Men begon met het aardige 'Quattro versioni originali della Ritirata notturna di Madrid di L. Boccherini' uit 1975 gevolgd door Nones. Niet te harden deze muziek, afgrijselijk en onsamenhangend, buitengewoon irritant maar door mijn gezelschap (Roel van Liemburg) hogelijk gewaardeerd tot mijn verbazing. Wel 'grappig' zoals hij het uitdrukte. Aardige jongen trouwens deze Roel dus daar ligt het niet aan.
Chemins IV voor hobo - Werner Herbers - en strijkinstrumenten was ook niet om aan te horen. Het is waarschijnlijk een genot om te spelen maar geen genot om naar te luisteren. Er zal ongetwijfeld een theorie bestaan die verklaart hoe goed en geweldig deze muziek is maar voorlopig hoef ik die niet te horen. Berio liet zich vaak inspireren door zijn echtgenoot Cathy Berberian en dat heeft vast wel eens wat fraais opgeleverd maar dat geldt niet voor Chemins IV want het is afschrikwekkende rimram dat ik nooit weer wil (aan-) horen. Het doet pijn aan de oren.

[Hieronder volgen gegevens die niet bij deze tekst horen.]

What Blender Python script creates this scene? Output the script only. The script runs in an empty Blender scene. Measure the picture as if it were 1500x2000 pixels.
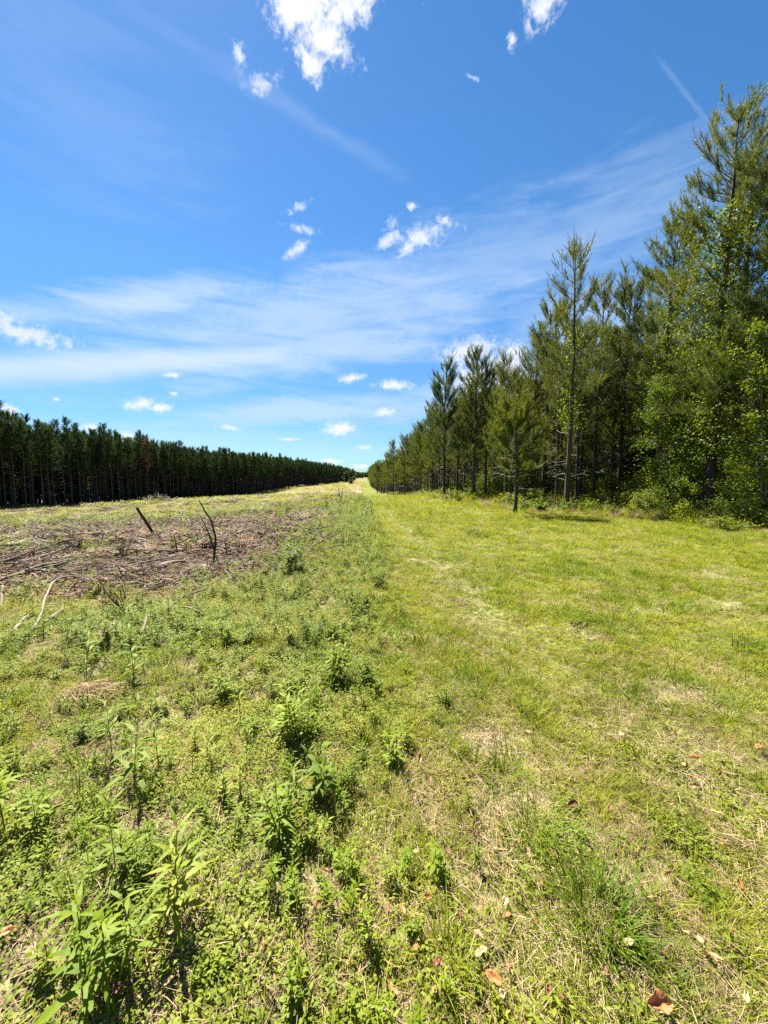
import bpy, math, random
import numpy as np
from mathutils import Vector, Matrix

# ------------------------------------------------------------------ scene, camera, light
S = bpy.context.scene
COL = S.collection
RN = random.Random(11)
NR = np.random.default_rng(11)
EYE, F, HZ = 1.6, 750.0, 937.0
PITCH = math.atan((1000 - HZ) / F)
SP, CP = math.sin(PITCH), math.cos(PITCH)

cam_d = bpy.data.cameras.new("camera")
cam = bpy.data.objects.new("camera", cam_d)
COL.objects.link(cam)
cam.location = (0, 0, EYE)
cam.rotation_euler = (math.pi / 2 - PITCH, 0, 0)
cam_d.sensor_fit = 'HORIZONTAL'
cam_d.sensor_width = 36
cam_d.lens = 18
cam_d.clip_start = 0.05
cam_d.clip_end = 6000
S.camera = cam

SUN_EL, SUN_AZ = math.radians(55), math.radians(-32)      # azimuth from +Y, towards +X
sun_dir = Vector((math.sin(SUN_AZ) * math.cos(SUN_EL), math.cos(SUN_AZ) * math.cos(SUN_EL), math.sin(SUN_EL)))
sun_d = bpy.data.lights.new("sun", 'SUN')
sun_d.energy = 5.0
sun_d.angle = math.radians(0.5)
sun_d.color = (1.0, 0.94, 0.84)
sun = bpy.data.objects.new("sun", sun_d)
COL.objects.link(sun)
sun.rotation_euler = sun_dir.to_track_quat('Z', 'Y').to_euler()

S.view_settings.view_transform = 'Standard'
S.view_settings.look = 'None'
S.view_settings.gamma = 1
S.view_settings.exposure = 2.1
S.view_settings.use_curve_mapping = False
S.render.engine = 'CYCLES'
S.cycles.max_bounces = 6
S.cycles.diffuse_bounces = 3
S.cycles.glossy_bounces = 1
S.cycles.transmission_bounces = 3
S.cycles.transparent_max_bounces = 4
S.cycles.use_denoising = False
S.cycles.denoiser = 'OPENIMAGEDENOISE'
S.cycles.denoising_input_passes = 'RGB_ALBEDO_NORMAL'
S.cycles.denoising_prefilter = 'ACCURATE'
S.cycles.sample_clamp_indirect = 4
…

Muziek moet voor mij aanvaardbaar zijn hoe vaag dit ook is, ik moet er iets bij voelen hoe ruim dit ook te interpreteren valt. Muziek waar ik niets bij voel, die geen enkele emotie oproept behalve dan irritatie en ergernis, is voor mij geen muziek maar een aaneenschakeling van klanken. En dat kwam meermalen voor vanavond: ergernis over de composities van deze Italiaan, pretentieus gedoe, meer was het niet. Mahler, Brahms, Beethoven etc. verveelt me nooit maar moderne muziek? ik kan er niet tegen.
In de pauze zijn Roel en ik naar achteren gelopen voor een handtekening van Berio (jaja, dat wel) en hij signeerde onze programma's aan de voorkant.
Na de pauze Sinfonia uit 1968/1969, geschreven voor het jubilerende NY Philharmonic en opgedragen aan Bernstein. Swingle II (vocaal octet) zorgde voor enkele prachtige staaltjes close-harmony en hoewel dit ook geen 'groot' werk is, was het het meest aanvaardbare van de avond. Berio zal snel vergeten worden na zijn dood (dat wens ik hem natuurlijk niet toe) want zijn muziek is geen blijvertje.
Na afloop riepen er een paar idioten 'Hoera' en 'Bravo' en dat is wel extreem overdreven. Een eer die voor een componist als Berio te veel is. Het is allemaal zo nadrukkelijk gewild deze muziek, er is iets wat niet deugt aan zijn muziek en ik kan niet uitleggen wat dat precies is.